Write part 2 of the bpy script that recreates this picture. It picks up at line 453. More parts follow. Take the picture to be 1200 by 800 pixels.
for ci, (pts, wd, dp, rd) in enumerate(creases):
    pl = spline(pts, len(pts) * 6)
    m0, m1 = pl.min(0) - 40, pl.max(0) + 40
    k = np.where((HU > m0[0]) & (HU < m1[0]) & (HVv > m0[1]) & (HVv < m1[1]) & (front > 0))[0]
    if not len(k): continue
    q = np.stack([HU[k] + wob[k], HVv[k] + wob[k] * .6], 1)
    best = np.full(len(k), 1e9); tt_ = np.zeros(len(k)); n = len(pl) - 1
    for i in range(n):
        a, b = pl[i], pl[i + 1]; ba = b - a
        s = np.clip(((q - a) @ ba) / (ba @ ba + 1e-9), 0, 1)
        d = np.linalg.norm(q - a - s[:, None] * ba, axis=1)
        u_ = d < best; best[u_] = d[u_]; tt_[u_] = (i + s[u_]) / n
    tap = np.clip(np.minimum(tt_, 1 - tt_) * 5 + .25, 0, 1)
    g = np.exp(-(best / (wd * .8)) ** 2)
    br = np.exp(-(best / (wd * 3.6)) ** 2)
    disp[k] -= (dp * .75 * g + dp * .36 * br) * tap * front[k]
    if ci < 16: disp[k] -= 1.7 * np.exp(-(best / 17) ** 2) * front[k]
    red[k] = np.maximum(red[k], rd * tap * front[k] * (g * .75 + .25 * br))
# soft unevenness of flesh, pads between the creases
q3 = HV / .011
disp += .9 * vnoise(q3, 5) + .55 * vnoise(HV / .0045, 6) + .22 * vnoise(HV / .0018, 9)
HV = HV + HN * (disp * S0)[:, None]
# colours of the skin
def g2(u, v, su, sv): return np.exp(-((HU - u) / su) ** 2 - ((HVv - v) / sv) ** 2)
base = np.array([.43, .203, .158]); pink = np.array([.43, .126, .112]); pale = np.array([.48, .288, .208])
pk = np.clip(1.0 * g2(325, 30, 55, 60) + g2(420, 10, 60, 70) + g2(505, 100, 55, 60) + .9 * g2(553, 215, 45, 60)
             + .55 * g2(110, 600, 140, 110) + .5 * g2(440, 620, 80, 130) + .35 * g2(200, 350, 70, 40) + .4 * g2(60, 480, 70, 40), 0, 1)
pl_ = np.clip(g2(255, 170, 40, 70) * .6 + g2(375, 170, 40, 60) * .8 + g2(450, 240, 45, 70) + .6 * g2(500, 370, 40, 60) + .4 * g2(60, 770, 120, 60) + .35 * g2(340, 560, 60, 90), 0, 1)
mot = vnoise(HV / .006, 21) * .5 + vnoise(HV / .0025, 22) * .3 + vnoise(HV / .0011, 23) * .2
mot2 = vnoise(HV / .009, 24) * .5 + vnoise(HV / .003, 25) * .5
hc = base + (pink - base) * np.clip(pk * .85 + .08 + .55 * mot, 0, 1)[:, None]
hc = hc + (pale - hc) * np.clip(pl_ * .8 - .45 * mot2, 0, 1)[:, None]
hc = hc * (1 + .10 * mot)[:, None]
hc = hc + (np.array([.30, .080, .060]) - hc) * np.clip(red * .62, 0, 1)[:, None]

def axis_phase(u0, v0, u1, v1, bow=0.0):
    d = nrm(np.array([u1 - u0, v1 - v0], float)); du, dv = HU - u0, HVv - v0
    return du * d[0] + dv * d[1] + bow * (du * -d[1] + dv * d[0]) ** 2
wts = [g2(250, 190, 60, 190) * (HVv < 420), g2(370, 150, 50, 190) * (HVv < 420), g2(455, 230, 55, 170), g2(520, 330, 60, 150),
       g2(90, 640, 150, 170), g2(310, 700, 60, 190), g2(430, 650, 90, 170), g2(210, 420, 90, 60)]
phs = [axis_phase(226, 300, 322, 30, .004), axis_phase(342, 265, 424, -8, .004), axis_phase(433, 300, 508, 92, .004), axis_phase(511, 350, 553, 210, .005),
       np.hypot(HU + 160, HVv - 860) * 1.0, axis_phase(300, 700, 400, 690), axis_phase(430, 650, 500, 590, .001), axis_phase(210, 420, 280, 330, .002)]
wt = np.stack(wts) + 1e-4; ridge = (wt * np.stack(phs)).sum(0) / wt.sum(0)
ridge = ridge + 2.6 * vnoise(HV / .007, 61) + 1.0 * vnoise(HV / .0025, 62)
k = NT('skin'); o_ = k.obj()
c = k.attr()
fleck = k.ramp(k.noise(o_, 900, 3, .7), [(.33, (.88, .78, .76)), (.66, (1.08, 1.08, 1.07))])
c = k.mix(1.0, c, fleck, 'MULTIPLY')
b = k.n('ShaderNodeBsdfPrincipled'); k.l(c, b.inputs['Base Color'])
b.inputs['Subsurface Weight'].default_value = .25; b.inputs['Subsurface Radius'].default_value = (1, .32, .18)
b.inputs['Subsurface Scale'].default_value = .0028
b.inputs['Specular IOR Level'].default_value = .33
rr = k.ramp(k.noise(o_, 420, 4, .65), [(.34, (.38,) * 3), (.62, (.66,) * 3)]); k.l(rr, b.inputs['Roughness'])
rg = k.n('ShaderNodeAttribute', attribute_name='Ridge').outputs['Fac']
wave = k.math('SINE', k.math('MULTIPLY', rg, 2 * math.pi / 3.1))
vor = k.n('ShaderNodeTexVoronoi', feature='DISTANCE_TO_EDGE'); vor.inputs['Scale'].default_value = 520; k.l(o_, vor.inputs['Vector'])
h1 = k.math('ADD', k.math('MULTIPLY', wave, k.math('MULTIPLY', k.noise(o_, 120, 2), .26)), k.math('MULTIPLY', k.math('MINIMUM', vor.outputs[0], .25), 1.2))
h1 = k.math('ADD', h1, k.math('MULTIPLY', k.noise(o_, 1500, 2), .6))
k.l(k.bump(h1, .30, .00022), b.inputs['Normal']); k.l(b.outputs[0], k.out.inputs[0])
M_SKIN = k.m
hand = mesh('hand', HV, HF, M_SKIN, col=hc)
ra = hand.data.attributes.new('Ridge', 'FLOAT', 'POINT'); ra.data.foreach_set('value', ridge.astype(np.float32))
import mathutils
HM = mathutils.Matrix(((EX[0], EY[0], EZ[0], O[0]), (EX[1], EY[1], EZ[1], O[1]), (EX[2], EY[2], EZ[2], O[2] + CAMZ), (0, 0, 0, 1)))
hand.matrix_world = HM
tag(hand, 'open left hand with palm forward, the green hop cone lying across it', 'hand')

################

**TASK DETAILS:** Quote the listing in full, please, keeping every line exact.

**CORRECT RESULT:**
Write part 2 of the bpy script that recreates this picture. It picks up at line 453. More parts follow. Take the picture to be 1200 by 800 pixels.
for ci, (pts, wd, dp, rd) in enumerate(creases):
    pl = spline(pts, len(pts) * 6)
    m0, m1 = pl.min(0) - 40, pl.max(0) + 40
    k = np.where((HU > m0[0]) & (HU < m1[0]) & (HVv > m0[1]) & (HVv < m1[1]) & (front > 0))[0]
    if not len(k): continue
    q = np.stack([HU[k] + wob[k], HVv[k] + wob[k] * .6], 1)
    best = np.full(len(k), 1e9); tt_ = np.zeros(len(k)); n = len(pl) - 1
    for i in range(n):
        a, b = pl[i], pl[i + 1]; ba = b - a
        s = np.clip(((q - a) @ ba) / (ba @ ba + 1e-9), 0, 1)
        d = np.linalg.norm(q - a - s[:, None] * ba, axis=1)
        u_ = d < best; best[u_] = d[u_]; tt_[u_] = (i + s[u_]) / n
    tap = np.clip(np.minimum(tt_, 1 - tt_) * 5 + .25, 0, 1)
    g = np.exp(-(best / (wd * .8)) ** 2)
    br = np.exp(-(best / (wd * 3.6)) ** 2)
    disp[k] -= (dp * .75 * g + dp * .36 * br) * tap * front[k]
    if ci < 16: disp[k] -= 1.7 * np.exp(-(best / 17) ** 2) * front[k]
    red[k] = np.maximum(red[k], rd * tap * front[k] * (g * .75 + .25 * br))
# soft unevenness of flesh, pads between the creases
q3 = HV / .011
disp += .9 * vnoise(q3, 5) + .55 * vnoise(HV / .0045, 6) + .22 * vnoise(HV / .0018, 9)
HV = HV + HN * (disp * S0)[:, None]
# colours of the skin
def g2(u, v, su, sv): return np.exp(-((HU - u) / su) ** 2 - ((HVv - v) / sv) ** 2)
base = np.array([.43, .203, .158]); pink = np.array([.43, .126, .112]); pale = np.array([.48, .288, .208])
pk = np.clip(1.0 * g2(325, 30, 55, 60) + g2(420, 10, 60, 70) + g2(505, 100, 55, 60) + .9 * g2(553, 215, 45, 60)
             + .55 * g2(110, 600, 140, 110) + .5 * g2(440, 620, 80, 130) + .35 * g2(200, 350, 70, 40) + .4 * g2(60, 480, 70, 40), 0, 1)
pl_ = np.clip(g2(255, 170, 40, 70) * .6 + g2(375, 170, 40, 60) * .8 + g2(450, 240, 45, 70) + .6 * g2(500, 370, 40, 60) + .4 * g2(60, 770, 120, 60) + .35 * g2(340, 560, 60, 90), 0, 1)
mot = vnoise(HV / .006, 21) * .5 + vnoise(HV / .0025, 22) * .3 + vnoise(HV / .0011, 23) * .2
mot2 = vnoise(HV / .009, 24) * .5 + vnoise(HV / .003, 25) * .5
hc = base + (pink - base) * np.clip(pk * .85 + .08 + .55 * mot, 0, 1)[:, None]
hc = hc + (pale - hc) * np.clip(pl_ * .8 - .45 * mot2, 0, 1)[:, None]
hc = hc * (1 + .10 * mot)[:, None]
hc = hc + (np.array([.30, .080, .060]) - hc) * np.clip(red * .62, 0, 1)[:, None]

def axis_phase(u0, v0, u1, v1, bow=0.0):
    d = nrm(np.array([u1 - u0, v1 - v0], float)); du, dv = HU - u0, HVv - v0
    return du * d[0] + dv * d[1] + bow * (du * -d[1] + dv * d[0]) ** 2
wts = [g2(250, 190, 60, 190) * (HVv < 420), g2(370, 150, 50, 190) * (HVv < 420), g2(455, 230, 55, 170), g2(520, 330, 60, 150),
       g2(90, 640, 150, 170), g2(310, 700, 60, 190), g2(430, 650, 90, 170), g2(210, 420, 90, 60)]
phs = [axis_phase(226, 300, 322, 30, .004), axis_phase(342, 265, 424, -8, .004), axis_phase(433, 300, 508, 92, .004), axis_phase(511, 350, 553, 210, .005),
       np.hypot(HU + 160, HVv - 860) * 1.0, axis_phase(300, 700, 400, 690), axis_phase(430, 650, 500, 590, .001), axis_phase(210, 420, 280, 330, .002)]
wt = np.stack(wts) + 1e-4; ridge = (wt * np.stack(phs)).sum(0) / wt.sum(0)
ridge = ridge + 2.6 * vnoise(HV / .007, 61) + 1.0 * vnoise(HV / .0025, 62)
k = NT('skin'); o_ = k.obj()
c = k.attr()
fleck = k.ramp(k.noise(o_, 900, 3, .7), [(.33, (.88, .78, .76)), (.66, (1.08, 1.08, 1.07))])
c = k.mix(1.0, c, fleck, 'MULTIPLY')
b = k.n('ShaderNodeBsdfPrincipled'); k.l(c, b.inputs['Base Color'])
b.inputs['Subsurface Weight'].default_value = .25; b.inputs['Subsurface Radius'].default_value = (1, .32, .18)
b.inputs['Subsurface Scale'].default_value = .0028
b.inputs['Specular IOR Level'].default_value = .33
rr = k.ramp(k.noise(o_, 420, 4, .65), [(.34, (.38,) * 3), (.62, (.66,) * 3)]); k.l(rr, b.inputs['Roughness'])
rg = k.n('ShaderNodeAttribute', attribute_name='Ridge').outputs['Fac']
wave = k.math('SINE', k.math('MULTIPLY', rg, 2 * math.pi / 3.1))
vor = k.n('ShaderNodeTexVoronoi', feature='DISTANCE_TO_EDGE'); vor.inputs['Scale'].default_value = 520; k.l(o_, vor.inputs['Vector'])
h1 = k.math('ADD', k.math('MULTIPLY', wave, k.math('MULTIPLY', k.noise(o_, 120, 2), .26)), k.math('MULTIPLY', k.math('MINIMUM', vor.outputs[0], .25), 1.2))
h1 = k.math('ADD', h1, k.math('MULTIPLY', k.noise(o_, 1500, 2), .6))
k.l(k.bump(h1, .30, .00022), b.inputs['Normal']); k.l(b.outputs[0], k.out.inputs[0])
M_SKIN = k.m
hand = mesh('hand', HV, HF, M_SKIN, col=hc)
ra = hand.data.attributes.new('Ridge', 'FLOAT', 'POINT'); ra.data.foreach_set('value', ridge.astype(np.float32))
import mathutils
HM = mathutils.Matrix(((EX[0], EY[0], EZ[0], O[0]), (EX[1], EY[1], EZ[1], O[1]), (EX[2], EY[2], EZ[2], O[2] + CAMZ), (0, 0, 0, 1)))
hand.matrix_world = HM
tag(hand, 'open left hand with palm forward, the green hop cone lying across it', 'hand')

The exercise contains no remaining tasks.